A new era of open source funding? How we raised $5,099 for core work.

As part of our mission to bring awesome drone software, we focus intensively on sustainability (a.k.a. how to pay for development, bug fixes, new features, hosting, etc. for the benefit of all).

Open-source is a tricky type of software to fund. I will not cover the details, as other people have already done a great job of summarizing the problem.

I have a keen interest in finding solutions to the open-source funding problem. In particular, how do you give more voice and decision-making power to the community? How can a community better steer the direction of the project? What features are worth implementing right away? What has value? What is noise?

When I stumbled on the idea of quadratic payments I knew that something interesting was up. The core ideas that came out of the quadratic payments paper as applied to open-source are that:

  • It’s not economically advantageous for people to directly fund open-source software. A system could make it advantageous by combining each pledge with additional funds from a sponsor pool. The additional funds optimally compensate for the value a pledge benefits other users. Example: if Bob makes a contribution ($25) for something that could be valuable to Alice, Bob needs to be compensated for the additional benefit that Alice gets ($25). So Bob’s pledge needs to be worth $50. More pledges lead to more overall value for everyone involved, making it economically advantageous for both Bob and Alice to pledge.
  • Pledging money toward the implementation of a feature/bug is not just a mean of payment, it’s also a vote of preference. It helps answer the question of “what’s important to me as a user?”.

So a month ago we built a platform to collect pledges from users and opened three funds with different funding goals. As excitement built-up, we successfully met the funding goal for one of the three funds with $5,099 worth of pledges.

Where does the “sponsor pool” money come from? It’s from one of the organizations that currently develops and benefits commercially from OpenDroneMap software. While ~90% of the funds come directly from this sponsor pool, the remaining 10% is community driven.

If you think this is not a lot, you might be missing the most important value of the funding process: the voting aspect of it.

As maintainers of FOSS we receive hundreds of feature requests.
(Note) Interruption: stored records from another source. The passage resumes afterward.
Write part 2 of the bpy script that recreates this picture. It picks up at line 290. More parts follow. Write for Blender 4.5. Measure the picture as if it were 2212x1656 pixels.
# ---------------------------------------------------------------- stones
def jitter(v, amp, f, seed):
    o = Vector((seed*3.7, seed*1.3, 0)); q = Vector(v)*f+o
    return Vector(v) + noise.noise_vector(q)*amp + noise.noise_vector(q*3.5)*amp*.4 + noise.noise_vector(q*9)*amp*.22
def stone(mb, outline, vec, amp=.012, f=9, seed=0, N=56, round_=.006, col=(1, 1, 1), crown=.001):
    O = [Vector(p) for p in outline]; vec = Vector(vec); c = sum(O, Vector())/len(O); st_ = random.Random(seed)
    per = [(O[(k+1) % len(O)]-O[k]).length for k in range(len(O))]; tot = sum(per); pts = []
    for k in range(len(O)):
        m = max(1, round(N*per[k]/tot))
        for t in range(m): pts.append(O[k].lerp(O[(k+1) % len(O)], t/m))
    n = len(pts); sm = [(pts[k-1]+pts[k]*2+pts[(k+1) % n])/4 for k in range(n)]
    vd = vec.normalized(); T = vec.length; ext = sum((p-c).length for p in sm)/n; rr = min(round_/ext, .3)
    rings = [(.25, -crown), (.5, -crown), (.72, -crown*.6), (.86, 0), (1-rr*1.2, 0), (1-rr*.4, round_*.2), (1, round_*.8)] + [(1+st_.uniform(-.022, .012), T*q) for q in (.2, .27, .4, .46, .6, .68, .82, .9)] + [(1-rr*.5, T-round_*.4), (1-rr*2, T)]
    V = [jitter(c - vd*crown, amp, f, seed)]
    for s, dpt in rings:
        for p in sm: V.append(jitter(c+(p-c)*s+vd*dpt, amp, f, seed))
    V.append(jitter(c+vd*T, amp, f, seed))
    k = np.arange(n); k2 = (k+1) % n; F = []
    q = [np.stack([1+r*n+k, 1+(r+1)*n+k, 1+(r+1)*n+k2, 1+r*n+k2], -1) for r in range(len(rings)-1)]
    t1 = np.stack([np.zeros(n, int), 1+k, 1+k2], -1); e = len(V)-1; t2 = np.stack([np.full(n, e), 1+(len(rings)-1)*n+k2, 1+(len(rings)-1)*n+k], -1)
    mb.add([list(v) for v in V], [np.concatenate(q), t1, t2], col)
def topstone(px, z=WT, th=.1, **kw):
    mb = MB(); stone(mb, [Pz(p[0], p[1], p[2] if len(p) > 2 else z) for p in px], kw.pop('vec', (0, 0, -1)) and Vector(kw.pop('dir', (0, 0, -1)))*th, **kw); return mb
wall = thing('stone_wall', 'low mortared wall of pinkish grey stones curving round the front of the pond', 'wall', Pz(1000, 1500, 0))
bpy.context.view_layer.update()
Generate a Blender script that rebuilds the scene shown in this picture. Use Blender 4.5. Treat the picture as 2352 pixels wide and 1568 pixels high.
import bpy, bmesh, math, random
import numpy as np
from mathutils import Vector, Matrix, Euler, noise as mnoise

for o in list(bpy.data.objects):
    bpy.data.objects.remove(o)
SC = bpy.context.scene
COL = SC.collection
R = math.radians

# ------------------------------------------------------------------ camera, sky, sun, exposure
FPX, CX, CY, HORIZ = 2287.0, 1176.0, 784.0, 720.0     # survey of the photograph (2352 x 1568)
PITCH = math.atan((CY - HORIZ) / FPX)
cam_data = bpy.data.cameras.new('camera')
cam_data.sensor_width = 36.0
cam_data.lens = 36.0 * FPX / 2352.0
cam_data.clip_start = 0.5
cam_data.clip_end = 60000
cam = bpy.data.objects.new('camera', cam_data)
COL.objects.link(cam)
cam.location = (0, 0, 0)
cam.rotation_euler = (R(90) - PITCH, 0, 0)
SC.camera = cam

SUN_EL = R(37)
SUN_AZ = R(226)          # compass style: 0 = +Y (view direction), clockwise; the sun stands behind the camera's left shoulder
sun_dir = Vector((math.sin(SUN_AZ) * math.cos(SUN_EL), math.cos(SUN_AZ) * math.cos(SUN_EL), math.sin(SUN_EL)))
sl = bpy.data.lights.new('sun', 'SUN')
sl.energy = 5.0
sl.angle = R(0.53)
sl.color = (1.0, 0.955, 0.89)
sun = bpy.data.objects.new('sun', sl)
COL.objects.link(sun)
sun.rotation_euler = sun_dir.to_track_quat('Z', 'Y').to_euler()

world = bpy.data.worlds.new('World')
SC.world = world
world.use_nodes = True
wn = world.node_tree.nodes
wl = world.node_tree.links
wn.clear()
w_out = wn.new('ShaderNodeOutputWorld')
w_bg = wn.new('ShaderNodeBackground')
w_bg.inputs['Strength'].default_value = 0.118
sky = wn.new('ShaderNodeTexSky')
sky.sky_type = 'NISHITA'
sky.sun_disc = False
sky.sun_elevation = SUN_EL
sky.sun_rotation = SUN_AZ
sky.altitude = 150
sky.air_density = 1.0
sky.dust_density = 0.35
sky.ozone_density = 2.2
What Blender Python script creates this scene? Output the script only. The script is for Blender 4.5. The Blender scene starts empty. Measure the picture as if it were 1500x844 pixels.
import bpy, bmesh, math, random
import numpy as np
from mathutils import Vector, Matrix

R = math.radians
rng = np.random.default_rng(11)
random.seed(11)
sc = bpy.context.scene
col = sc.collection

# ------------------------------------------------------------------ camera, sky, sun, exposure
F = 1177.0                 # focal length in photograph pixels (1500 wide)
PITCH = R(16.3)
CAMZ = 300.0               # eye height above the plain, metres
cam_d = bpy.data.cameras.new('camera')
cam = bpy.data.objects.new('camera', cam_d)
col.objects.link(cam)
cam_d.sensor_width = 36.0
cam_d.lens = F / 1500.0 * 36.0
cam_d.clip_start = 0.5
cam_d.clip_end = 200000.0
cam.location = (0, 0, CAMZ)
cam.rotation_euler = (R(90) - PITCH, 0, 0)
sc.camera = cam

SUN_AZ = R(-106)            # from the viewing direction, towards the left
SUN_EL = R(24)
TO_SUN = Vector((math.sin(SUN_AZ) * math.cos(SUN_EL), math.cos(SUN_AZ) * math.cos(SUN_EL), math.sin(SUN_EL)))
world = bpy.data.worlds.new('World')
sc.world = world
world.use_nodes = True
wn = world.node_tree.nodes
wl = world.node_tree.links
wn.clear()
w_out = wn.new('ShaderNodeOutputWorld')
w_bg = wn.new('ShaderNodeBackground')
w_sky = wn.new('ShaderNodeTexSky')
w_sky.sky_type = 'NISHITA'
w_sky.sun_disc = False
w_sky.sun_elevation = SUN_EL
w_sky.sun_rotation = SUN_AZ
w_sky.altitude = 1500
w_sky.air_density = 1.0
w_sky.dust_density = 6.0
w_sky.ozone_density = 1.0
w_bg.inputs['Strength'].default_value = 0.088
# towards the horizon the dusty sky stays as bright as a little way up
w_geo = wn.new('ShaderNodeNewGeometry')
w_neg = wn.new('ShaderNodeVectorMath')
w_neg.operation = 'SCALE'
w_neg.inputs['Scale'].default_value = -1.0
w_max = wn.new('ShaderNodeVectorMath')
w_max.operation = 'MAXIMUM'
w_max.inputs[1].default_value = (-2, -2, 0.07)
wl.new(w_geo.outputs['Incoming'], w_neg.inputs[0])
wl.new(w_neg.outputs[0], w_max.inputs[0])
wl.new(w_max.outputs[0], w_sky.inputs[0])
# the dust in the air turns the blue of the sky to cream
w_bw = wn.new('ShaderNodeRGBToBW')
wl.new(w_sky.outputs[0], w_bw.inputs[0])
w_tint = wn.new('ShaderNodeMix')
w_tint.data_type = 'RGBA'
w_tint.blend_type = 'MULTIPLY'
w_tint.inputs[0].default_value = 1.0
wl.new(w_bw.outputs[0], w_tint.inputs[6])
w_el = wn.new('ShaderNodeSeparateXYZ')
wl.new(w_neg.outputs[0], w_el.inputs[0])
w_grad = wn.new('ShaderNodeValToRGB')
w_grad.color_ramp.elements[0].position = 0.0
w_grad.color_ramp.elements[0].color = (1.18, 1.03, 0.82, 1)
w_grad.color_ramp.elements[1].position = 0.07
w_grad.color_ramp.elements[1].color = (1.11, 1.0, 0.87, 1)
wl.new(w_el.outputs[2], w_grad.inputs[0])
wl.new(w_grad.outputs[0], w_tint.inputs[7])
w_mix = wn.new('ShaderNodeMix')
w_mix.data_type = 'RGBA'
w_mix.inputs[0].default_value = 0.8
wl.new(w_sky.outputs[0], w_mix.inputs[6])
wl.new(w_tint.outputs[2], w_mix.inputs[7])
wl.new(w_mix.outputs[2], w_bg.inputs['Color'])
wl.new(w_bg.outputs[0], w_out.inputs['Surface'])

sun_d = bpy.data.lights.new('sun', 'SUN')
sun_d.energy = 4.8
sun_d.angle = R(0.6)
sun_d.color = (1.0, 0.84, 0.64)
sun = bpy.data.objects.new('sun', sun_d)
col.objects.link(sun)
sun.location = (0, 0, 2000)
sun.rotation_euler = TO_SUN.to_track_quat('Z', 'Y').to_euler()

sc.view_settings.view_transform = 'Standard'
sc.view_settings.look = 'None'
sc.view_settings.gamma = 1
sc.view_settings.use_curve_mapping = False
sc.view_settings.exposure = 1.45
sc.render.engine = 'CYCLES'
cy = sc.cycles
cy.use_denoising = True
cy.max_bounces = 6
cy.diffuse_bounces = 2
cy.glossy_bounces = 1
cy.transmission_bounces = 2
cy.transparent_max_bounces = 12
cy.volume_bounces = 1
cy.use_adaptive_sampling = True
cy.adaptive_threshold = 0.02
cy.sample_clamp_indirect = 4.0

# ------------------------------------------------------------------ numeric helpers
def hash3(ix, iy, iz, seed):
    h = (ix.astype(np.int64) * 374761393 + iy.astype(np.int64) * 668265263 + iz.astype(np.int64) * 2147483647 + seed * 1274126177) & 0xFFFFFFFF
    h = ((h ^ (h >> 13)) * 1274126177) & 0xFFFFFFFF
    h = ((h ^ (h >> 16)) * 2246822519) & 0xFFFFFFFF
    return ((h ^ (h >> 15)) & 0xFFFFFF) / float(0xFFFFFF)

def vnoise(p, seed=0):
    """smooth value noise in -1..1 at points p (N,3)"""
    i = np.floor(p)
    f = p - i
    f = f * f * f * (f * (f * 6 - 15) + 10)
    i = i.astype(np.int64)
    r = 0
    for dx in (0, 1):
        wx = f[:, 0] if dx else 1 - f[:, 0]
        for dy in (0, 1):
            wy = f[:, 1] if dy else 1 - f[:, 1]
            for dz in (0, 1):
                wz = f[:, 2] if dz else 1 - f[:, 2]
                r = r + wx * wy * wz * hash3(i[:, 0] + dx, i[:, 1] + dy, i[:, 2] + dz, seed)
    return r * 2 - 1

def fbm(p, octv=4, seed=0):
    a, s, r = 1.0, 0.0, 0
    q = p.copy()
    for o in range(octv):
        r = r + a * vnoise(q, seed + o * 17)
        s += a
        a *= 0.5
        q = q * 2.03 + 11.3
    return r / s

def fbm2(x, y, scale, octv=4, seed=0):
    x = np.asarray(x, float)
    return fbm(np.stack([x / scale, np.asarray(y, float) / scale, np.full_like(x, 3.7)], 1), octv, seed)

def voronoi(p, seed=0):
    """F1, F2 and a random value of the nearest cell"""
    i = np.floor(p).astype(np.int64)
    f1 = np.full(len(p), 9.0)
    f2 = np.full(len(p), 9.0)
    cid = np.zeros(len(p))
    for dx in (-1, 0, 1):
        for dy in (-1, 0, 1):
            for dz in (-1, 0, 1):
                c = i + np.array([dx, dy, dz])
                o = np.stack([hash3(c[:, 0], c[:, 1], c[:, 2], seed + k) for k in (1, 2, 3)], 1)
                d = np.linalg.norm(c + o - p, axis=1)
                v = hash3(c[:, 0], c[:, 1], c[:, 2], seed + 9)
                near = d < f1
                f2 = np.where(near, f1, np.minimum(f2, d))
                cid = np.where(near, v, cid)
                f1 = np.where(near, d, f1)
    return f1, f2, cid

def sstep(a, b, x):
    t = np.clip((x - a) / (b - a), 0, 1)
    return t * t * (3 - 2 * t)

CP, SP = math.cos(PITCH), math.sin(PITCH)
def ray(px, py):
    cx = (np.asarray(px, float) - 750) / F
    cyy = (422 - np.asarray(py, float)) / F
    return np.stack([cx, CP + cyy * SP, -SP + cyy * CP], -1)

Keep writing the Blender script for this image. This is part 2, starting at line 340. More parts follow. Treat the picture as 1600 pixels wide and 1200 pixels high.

Time is limited however, so how do you prioritize? Thumbs up on GitHub / forum polling is a “one-person one vote” system, which is not ideal. If you let a single organization sponsor the development of a feature, you get a “one-dollar one-vote” system, which gives too much power to the single organization.

Quadratic voting is a fairer system. After the funding period has ended, we know what the community values and we know what to prioritize.

Oh, and we raised some funds in the process, too! Win-win?

We hope this model can be studied, improved and replicated in other FOSS communities. It could be the start of a new era of sustainable funding.